Agreement between SUNY-Plattsburgh
and Middlebury reached on Nov. 15

MIDDLEBURY, Vt.-Middlebury College and the State University of New York at Plattsburgh have officially agreed that Middlebury will assume responsibility for the operation and administration of Plattsburgh State’s “Southern Cone” study-abroad programs in Chile. The transition will begin in July 2006 under the management of the C.V. Starr-Middlebury School in Latin America.

This agreement follows a previous successful collaboration in 2002 when Middlebury assumed responsibility for the Plattsburgh State programs in Argentina and Uruguay. The basic structure and philosophy of the programs in Chile, which have been attracting about a dozen Middlebury students each year, will be retained under Middlebury’s management.

“Our similarities in program philosophies are what initially brought us together in 2002, and this most recent evolution is a logical step for both of us,” said David Macey, Middlebury College’s director of off-campus study.

For more than 50 years, participants in the C.V. Starr-Middlebury Schools Abroad have not just studied a language; they have lived it as well. The School in Latin American includes programs in Argentina, Brazil, Chile, Mexico and Uruguay. In Chile, students have the option of directly enrolling in nine different universities in six cities while they live with a host family, engage in an internship, and participate in a cuaderno-an out-of-classroom intensive journal-writing course. They also maintain Middlebury’s Language Pledge and speak only Spanish or Portuguese while in Latin America.

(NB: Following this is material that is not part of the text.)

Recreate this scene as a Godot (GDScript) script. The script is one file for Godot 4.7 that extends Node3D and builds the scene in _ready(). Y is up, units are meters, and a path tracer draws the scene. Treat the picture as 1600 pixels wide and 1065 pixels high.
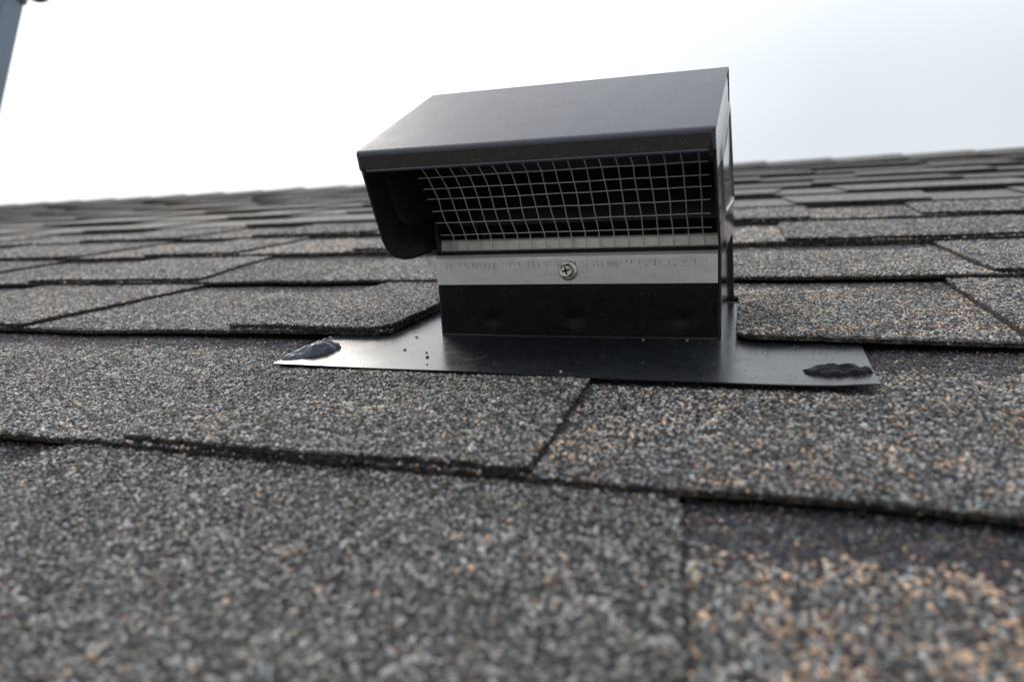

Sandwiched between the Pacific Ocean and the Andes Mountains and stretching 2,600 miles from the Peruvian border in the north to Cape Horn and the Strait of Magellan in the south, Chile encompasses every kind of environment from tropical to desert to sub-Antarctic. The long, thin country boasts a magnificent coastline, Andean peaks with more than 50 active volcanoes, the inhospitable Atacama Desert, and Chilean Patagonia. Since the end of military rule and the return of a stable democracy in 1990, Chile has been an attractive site for university-level study as its history covers all phases and models that students may have studied and wish to learn about first-hand.

“Certainly this expands our reach and presence in Latin America,” Macey said of the agreement, reached on Nov. 15. “And we’ve already begun the process of reviewing applications for the 2006-07 academic year.”